Sunday with Laura Kuenssberg
Liz Truss said she stands by her tax-cutting plans (Aaron Chown/PA)

“No, no, we didn’t. It was a decision the Chancellor made,” she said.

Former culture secretary Nadine Dorries said Ms Truss was failing to be loyal by “throwing your Chancellor under a bus on the first day of conference”.

Ms Truss was clear that pensions will rise in line with inflation, saying she has “committed to the triple lock” protecting them against price increases.

But she refused to give the same guarantee for benefits and government departmental budgets, raising the prospect of real-terms cuts.

Not ruling out rowing back on Boris Johnson’s promise to raise benefit payments in line with inflation, she said Work and Pensions Secretary Chloe Smith will “make a determination on that and we will announce that this autumn”.

The Prime Minister repeatedly refused to rule out cuts to public services, saying she would not pre-empt Mr Kwarteng’s medium-term fiscal plan in November.

“What I’m going to do is make sure we get value for money for the taxpayer. But I’m very, very committed to making sure we’ve got excellent frontline public services,” she said.

Cabinet meeting
Work and Pensions Secretary Chloe Smith is looking at whether to raise benefit payments in line with inflation (Victoria Jones/PA)

Some of her own MPs fear rising interest rates and more taxpayers’ cash being eaten up will lead to spending cuts.

But Ms Truss said: “I don’t accept that argument and I will do what I can to win the hearts and minds of my colleagues across the Conservative Party because I believe we need to grow the size of the pie.”

Ms Truss defended the dramatic break with past Conservative policy on stewardship of the public finances despite not having her own mandate at a general election.

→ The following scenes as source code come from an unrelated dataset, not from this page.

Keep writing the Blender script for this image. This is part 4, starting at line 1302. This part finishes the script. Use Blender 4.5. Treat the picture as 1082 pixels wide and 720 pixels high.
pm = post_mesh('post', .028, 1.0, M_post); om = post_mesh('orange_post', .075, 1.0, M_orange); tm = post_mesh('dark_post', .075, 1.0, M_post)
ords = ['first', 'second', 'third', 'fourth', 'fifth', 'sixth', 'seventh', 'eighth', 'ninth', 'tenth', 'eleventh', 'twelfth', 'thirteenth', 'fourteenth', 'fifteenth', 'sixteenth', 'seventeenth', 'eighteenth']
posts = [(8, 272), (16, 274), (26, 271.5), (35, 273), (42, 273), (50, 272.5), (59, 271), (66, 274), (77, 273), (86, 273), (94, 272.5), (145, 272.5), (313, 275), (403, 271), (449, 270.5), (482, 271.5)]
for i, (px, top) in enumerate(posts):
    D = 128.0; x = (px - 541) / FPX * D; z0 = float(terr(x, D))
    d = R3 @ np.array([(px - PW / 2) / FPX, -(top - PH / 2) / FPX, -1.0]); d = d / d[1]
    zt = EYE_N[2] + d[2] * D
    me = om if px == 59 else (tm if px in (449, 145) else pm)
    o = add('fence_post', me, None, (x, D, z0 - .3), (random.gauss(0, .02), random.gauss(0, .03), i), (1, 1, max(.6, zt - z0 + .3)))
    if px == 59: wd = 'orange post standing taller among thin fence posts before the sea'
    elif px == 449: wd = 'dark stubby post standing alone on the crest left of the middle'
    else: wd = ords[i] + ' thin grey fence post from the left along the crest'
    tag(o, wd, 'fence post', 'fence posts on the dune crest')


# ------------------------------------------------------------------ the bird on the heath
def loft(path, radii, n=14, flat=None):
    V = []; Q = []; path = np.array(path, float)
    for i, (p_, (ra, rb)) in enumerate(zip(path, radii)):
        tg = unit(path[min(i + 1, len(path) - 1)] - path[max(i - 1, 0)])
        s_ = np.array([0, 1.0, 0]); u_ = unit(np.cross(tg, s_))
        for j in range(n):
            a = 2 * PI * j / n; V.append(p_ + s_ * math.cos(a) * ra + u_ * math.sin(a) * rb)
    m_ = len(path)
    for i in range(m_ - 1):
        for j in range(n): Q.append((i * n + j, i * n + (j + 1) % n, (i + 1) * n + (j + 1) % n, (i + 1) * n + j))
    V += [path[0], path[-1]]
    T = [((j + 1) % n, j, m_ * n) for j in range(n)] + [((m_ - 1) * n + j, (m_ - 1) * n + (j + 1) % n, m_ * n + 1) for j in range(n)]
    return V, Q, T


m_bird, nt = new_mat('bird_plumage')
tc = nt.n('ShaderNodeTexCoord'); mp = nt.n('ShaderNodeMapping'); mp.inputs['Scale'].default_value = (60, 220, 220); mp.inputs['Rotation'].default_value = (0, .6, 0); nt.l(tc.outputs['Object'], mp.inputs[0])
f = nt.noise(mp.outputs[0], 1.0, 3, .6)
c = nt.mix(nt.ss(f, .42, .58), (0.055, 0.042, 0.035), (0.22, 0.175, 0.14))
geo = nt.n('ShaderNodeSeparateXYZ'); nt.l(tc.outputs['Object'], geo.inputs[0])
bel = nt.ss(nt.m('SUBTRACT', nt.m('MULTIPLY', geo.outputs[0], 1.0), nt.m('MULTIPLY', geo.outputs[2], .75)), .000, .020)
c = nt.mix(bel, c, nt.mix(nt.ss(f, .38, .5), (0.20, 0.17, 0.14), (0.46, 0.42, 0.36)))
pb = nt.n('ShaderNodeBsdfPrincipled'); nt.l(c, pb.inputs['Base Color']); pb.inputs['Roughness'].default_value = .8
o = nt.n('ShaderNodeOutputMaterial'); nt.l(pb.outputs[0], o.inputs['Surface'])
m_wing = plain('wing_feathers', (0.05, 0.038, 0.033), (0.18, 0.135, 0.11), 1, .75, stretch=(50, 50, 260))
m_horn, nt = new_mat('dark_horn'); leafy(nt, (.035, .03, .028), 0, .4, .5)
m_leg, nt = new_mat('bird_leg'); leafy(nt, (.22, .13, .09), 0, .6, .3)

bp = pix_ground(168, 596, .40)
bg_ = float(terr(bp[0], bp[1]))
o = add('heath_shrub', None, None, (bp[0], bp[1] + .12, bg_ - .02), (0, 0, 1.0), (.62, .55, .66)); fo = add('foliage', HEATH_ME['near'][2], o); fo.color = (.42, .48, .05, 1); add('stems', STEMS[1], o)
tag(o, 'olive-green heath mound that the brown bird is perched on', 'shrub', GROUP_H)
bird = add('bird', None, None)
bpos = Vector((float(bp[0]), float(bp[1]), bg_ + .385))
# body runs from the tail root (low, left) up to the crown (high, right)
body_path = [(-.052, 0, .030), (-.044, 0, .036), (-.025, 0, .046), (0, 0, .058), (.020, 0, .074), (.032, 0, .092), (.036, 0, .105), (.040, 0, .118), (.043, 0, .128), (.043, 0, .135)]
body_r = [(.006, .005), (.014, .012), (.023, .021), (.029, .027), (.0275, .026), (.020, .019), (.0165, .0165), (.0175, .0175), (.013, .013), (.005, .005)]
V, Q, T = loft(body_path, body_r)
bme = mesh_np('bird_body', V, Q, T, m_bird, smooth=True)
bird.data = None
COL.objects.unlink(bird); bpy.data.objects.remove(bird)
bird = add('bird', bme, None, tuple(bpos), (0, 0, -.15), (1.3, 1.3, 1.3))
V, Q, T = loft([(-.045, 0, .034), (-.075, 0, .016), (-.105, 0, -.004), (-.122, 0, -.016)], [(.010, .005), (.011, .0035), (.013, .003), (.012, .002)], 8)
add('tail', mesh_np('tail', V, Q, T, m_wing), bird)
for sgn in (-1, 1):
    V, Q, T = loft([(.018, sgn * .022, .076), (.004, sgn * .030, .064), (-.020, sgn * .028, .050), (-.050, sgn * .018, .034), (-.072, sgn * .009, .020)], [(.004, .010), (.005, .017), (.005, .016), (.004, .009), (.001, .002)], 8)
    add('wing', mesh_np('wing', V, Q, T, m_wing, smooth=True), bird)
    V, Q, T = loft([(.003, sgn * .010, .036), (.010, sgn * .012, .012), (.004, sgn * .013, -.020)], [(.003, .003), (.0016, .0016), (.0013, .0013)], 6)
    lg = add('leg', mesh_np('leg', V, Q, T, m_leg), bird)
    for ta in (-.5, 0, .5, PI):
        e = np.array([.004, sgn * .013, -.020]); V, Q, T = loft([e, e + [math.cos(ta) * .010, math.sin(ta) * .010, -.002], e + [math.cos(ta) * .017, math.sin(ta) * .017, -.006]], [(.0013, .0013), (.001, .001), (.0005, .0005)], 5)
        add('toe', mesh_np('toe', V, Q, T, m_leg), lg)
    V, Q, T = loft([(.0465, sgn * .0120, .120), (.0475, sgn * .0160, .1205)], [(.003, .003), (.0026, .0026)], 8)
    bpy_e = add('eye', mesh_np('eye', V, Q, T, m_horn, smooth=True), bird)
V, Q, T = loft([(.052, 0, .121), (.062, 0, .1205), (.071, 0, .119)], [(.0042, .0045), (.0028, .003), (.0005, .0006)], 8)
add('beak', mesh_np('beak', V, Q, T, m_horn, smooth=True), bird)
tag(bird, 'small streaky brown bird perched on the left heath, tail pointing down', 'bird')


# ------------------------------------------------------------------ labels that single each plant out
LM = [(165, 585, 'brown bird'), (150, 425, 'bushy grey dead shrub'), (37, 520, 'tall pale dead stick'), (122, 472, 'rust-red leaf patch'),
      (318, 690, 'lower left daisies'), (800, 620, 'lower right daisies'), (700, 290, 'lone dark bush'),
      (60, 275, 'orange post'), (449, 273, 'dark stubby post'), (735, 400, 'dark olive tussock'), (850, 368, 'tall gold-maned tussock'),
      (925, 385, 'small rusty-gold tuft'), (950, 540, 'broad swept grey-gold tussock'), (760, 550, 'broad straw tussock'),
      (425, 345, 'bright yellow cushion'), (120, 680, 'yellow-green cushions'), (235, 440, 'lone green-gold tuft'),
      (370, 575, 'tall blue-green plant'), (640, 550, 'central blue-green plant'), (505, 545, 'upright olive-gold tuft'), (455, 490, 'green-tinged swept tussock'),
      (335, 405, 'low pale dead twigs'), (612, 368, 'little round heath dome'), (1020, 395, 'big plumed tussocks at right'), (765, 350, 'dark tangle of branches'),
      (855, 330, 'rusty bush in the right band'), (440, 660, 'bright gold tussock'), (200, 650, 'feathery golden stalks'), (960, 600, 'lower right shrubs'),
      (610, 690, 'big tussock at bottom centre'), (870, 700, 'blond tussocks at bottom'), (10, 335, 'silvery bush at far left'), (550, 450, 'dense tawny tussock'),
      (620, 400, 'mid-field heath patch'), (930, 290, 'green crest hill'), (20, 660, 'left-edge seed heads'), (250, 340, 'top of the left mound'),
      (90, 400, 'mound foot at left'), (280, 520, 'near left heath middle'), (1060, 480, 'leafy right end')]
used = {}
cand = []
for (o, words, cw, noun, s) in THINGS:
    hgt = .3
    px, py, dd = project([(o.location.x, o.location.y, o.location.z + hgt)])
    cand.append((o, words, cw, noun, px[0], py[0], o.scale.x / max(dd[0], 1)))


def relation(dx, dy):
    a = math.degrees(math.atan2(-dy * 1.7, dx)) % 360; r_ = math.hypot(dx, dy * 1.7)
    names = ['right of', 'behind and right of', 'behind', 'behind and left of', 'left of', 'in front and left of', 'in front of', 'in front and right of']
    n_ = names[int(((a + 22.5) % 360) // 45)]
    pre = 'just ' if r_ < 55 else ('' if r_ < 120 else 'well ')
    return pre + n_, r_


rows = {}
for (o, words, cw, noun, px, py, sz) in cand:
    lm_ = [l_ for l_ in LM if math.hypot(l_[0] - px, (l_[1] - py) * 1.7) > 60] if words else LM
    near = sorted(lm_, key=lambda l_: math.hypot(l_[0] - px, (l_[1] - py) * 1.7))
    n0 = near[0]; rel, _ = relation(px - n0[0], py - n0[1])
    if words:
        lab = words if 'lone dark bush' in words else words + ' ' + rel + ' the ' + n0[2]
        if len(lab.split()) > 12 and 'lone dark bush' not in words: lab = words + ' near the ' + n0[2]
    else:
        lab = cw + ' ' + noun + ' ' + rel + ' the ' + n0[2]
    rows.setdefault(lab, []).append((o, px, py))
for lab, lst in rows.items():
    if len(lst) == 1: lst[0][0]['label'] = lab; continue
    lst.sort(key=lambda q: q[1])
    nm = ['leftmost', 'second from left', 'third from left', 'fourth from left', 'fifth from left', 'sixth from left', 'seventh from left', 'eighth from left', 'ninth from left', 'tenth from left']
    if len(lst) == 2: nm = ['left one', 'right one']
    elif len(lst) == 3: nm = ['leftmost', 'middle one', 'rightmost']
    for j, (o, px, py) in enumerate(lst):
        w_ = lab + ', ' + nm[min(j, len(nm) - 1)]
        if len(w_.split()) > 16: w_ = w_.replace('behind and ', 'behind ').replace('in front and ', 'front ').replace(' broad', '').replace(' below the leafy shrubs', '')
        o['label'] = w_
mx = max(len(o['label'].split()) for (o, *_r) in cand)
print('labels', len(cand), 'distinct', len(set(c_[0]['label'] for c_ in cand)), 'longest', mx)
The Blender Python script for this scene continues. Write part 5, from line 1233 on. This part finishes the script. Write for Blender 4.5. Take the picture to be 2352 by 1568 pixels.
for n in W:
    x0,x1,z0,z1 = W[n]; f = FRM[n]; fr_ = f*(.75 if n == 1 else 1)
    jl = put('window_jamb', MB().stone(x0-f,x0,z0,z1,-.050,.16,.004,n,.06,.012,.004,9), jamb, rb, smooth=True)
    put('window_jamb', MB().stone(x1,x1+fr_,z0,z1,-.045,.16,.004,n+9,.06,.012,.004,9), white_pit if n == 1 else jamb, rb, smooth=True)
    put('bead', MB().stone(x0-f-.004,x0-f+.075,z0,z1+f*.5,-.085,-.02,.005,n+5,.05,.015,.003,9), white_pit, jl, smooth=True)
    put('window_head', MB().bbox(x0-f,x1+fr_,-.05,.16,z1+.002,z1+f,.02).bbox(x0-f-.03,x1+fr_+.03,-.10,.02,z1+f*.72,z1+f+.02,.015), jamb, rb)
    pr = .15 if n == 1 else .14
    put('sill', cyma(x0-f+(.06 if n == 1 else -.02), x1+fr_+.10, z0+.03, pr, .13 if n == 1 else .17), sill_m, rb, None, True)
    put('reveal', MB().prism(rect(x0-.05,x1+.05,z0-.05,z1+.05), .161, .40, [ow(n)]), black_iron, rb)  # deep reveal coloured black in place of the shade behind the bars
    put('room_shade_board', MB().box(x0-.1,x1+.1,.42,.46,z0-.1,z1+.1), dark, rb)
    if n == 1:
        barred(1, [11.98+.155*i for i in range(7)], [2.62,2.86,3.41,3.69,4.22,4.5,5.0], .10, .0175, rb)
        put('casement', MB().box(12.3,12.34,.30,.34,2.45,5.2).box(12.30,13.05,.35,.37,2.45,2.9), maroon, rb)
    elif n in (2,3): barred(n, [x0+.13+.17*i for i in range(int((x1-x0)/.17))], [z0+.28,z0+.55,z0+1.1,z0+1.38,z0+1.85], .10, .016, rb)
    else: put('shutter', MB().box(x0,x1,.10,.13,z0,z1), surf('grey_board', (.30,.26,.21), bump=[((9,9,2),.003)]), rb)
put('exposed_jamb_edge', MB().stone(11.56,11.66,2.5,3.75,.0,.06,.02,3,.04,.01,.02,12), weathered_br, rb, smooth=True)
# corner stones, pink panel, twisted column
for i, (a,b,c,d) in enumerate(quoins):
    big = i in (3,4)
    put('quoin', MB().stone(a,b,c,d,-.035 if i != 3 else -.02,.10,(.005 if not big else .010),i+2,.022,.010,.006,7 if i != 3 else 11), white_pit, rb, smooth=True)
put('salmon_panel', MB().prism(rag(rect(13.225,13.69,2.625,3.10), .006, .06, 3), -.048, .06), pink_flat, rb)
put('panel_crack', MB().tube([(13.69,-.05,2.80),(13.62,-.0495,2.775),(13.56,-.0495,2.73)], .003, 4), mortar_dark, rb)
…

She said people had voted for a “different future” in 2019, with hopes for investment in towns and cities, higher wages and economic growth.

“I’m not saying it’s not going to be difficult – we do face a very turbulent and stormy time – but it will deliver, it will deliver on the promises we made,” she said.

Mr Gove, a veteran of government who remains influential among Tories, was scathing about the plan, claiming the abolition of the 45p tax rate and lifting caps on bankers’ bonuses at a time when people are facing hardship displays “the wrong values”.

Pressed on whether he will vote for the package in the Commons, he said: “I don’t believe it’s right.”

Another opinion poll illustrated the scale of the challenge facing Ms Truss to assert her authority over the party she only assumed leadership of in September.

The survey by Opinium put Labour on 46%, 19 points clear of the Conservatives on 27%. On the issue of the economy it found that a one-point lead for the Tories a week ago had become a 19-point advantage for Labour.

Writing in The Daily Telegraph, Labour leader Sir Keir Starmer said it is “unacceptable” that neither the country nor Parliament has had any say on the measures despite the chaos wreaked on the financial markets.

“The economy is not a laboratory experiment for the maddest scientists of the Conservative Party. Mortgages, pensions and family finances are not casino chips for a Government intoxicated by dogma,” he said.

“There are many decent Conservative MPs who know this. My message to them is that Labour will work with anyone to ensure some semblance of economic sanity is restored.”

Local Government Association Annual Conference
Michael Gove said abolishing the 45p tax rate and lifting caps on bankers’ bonuses at a time when people are facing hardship displays ‘the wrong values’ (Danny Lawson/PA)

Tory Party chairman Jake Berry said there will be a “drive to trim fat in terms of government expenditure”.

“I don’t think it’s unreasonable to say that the public sector should look at its expenses in the same way that every single household is doing in this country”, he told Sky News.

Meanwhile, the Tories announced plans to reduce regulations for businesses with fewer than 500 employees as part of the strategy to boost growth.